■ WHAT YOU ARE ASKED TO DO
Print the listing below from its opening line through the line holding "o = a.build('fallen_leaf', M['softleaf'], None);", both ends included.

Entries taken from a collection:
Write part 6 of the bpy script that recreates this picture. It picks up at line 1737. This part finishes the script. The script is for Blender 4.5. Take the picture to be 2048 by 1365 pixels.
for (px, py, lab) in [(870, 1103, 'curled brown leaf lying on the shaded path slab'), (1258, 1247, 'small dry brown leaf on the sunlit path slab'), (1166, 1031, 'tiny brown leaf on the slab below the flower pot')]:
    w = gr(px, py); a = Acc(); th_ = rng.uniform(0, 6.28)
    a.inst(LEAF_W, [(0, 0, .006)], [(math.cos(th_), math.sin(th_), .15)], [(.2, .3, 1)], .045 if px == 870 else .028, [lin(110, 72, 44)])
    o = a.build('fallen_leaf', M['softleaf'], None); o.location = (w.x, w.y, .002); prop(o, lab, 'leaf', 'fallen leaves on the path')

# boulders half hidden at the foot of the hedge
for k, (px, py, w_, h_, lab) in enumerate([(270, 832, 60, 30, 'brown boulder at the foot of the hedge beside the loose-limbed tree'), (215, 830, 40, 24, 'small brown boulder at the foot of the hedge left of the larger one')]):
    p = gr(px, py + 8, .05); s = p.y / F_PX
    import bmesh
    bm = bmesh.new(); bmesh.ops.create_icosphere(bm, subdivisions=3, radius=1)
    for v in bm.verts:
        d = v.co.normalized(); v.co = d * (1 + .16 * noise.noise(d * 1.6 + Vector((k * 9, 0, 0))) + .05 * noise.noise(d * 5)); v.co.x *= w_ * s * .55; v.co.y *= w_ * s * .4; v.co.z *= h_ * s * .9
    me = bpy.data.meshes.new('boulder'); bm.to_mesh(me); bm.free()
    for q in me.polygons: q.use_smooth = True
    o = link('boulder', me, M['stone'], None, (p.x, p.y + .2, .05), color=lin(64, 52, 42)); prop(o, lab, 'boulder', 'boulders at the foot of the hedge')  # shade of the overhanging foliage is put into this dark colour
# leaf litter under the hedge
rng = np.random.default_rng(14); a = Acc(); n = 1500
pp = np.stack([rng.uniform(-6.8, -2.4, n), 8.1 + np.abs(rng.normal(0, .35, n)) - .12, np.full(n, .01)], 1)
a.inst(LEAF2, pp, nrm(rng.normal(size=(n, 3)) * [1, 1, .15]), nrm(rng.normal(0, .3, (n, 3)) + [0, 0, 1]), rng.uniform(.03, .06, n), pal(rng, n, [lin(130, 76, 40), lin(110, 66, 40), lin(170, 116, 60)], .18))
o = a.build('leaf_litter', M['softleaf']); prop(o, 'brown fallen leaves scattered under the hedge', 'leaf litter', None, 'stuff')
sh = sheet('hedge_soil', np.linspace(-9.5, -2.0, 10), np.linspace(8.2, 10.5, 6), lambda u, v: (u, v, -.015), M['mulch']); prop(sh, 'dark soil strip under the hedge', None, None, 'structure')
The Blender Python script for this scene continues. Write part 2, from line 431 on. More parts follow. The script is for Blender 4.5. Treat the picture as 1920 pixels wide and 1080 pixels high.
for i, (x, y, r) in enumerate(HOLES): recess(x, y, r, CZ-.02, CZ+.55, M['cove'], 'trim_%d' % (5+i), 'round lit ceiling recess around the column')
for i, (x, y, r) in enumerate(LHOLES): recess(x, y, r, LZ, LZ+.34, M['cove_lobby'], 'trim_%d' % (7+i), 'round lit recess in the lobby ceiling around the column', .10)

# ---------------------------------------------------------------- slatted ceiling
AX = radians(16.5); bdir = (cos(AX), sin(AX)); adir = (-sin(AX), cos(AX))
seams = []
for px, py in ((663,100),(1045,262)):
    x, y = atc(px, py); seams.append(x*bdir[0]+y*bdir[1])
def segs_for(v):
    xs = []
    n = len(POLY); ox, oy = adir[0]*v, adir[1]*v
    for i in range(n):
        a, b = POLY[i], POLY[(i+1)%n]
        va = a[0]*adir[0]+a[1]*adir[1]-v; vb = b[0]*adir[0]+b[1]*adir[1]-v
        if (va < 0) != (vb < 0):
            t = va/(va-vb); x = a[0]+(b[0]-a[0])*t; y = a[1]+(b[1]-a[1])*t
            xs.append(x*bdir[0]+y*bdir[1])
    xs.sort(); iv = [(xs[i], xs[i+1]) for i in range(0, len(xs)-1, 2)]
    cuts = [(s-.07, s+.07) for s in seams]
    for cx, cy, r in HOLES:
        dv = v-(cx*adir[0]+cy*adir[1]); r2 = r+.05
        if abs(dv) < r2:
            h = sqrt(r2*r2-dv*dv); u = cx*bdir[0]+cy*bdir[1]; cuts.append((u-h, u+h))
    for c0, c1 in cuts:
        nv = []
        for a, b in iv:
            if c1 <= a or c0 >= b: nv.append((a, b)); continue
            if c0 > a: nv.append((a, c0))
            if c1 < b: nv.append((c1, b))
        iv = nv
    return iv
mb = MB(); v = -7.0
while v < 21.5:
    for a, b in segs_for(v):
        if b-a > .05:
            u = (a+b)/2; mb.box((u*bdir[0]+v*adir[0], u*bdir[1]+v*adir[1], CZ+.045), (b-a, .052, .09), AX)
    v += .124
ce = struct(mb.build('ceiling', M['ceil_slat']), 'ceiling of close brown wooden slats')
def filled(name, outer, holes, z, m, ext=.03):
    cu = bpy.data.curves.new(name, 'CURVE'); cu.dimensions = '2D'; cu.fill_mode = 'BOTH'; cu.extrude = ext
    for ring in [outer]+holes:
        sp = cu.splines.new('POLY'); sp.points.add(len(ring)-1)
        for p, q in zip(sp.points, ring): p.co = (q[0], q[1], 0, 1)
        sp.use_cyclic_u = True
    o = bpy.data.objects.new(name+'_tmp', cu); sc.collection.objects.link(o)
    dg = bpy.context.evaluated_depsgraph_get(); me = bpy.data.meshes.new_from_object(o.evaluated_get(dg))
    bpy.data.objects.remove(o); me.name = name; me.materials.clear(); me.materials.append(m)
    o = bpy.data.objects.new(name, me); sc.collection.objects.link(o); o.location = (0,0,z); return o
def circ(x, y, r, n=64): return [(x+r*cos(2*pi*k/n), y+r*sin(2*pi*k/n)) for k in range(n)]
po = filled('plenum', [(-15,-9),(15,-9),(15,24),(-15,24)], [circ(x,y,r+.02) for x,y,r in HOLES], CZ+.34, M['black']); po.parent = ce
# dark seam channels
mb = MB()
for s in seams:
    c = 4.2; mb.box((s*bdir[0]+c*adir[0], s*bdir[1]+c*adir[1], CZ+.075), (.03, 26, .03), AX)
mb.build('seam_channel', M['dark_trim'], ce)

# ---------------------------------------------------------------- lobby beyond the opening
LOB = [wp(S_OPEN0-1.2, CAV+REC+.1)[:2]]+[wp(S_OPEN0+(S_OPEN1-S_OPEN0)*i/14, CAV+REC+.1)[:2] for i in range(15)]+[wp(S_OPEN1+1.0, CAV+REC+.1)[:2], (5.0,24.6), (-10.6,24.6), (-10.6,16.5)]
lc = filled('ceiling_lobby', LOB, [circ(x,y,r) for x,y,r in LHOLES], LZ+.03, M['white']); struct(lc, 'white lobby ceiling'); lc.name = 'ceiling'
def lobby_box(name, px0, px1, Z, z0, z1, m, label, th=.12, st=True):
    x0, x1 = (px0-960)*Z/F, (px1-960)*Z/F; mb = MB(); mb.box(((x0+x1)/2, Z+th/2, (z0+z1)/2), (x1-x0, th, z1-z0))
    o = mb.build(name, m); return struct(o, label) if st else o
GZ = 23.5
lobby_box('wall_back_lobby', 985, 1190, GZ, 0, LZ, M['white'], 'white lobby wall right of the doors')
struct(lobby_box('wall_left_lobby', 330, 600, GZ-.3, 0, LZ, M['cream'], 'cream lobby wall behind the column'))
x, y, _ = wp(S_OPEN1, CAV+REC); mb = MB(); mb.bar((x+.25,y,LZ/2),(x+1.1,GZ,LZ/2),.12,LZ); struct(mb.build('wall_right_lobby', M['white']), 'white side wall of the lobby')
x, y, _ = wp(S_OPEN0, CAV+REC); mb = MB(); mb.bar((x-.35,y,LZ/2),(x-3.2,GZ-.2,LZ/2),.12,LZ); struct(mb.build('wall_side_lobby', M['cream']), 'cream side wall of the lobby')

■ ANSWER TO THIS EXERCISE
Write part 6 of the bpy script that recreates this picture. It picks up at line 1737. This part finishes the script. The script is for Blender 4.5. Take the picture to be 2048 by 1365 pixels.
for (px, py, lab) in [(870, 1103, 'curled brown leaf lying on the shaded path slab'), (1258, 1247, 'small dry brown leaf on the sunlit path slab'), (1166, 1031, 'tiny brown leaf on the slab below the flower pot')]:
    w = gr(px, py); a = Acc(); th_ = rng.uniform(0, 6.28)
    a.inst(LEAF_W, [(0, 0, .006)], [(math.cos(th_), math.sin(th_), .15)], [(.2, .3, 1)], .045 if px == 870 else .028, [lin(110, 72, 44)])
    o = a.build('fallen_leaf', M['softleaf'], None); o.location = (w.x, w.y, .002); prop(o, lab, 'leaf', 'fallen leaves on the path')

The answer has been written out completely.